Saya kira ini kenyataan yang terjadi, untuk mengungkapkan suatu kejahatan, apalagi kejahatan tersebut diorganisir. hanya orang-orang tertentu saja yang kemudian mau menceritakan apa yang sebenarnya terjadi. Orang-orang seperti ini tidak banyak, Jika kita tidak mau memberikan perhatian terhadap orang-orang ini, maka kasus-kasus besar tidak akan terungkap.

Nah, kalau kasus-kasus semacam ini tidak terungkap, berarti kejahatannya akan terus terjadi. Jika ini terus terjadi yang dirugikan juga negara khususnya masyarakat. Jadi dengan adanya LPSK sebenarnya kita mencoba melindungi saksi, yang memang bisa memberikan kesaksian sehingga kejahatan yang dilakukan secara terorganisir dan rahasia itu bisa terungkap.

Orang seperti Agus Condro juga harus dilindungi, karena dia saksi kejahatan yang dilakukan orang lain. Dialah orang yang mengetahui praktek-praktek curang dalam suatu tindak pidana korupsi.

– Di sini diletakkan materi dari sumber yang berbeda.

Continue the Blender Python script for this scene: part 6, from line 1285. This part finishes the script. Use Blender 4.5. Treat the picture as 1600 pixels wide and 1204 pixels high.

Coba bayangkan jika dengan terungkapnya kecurangan ini, maka berapa besar uang negara berjumlah milyaran ataupun trilyunan yang bisa diselamatkan. Karena itulah kemudian LPSK melindungi saksi-saksi yang terlibat dalam kasus seperti ini menjadi sangat penting, sangat krusial. Karena tanpa melakukan perlindungan terhadap mereka, kasus seperti ini tidak akan terungkap.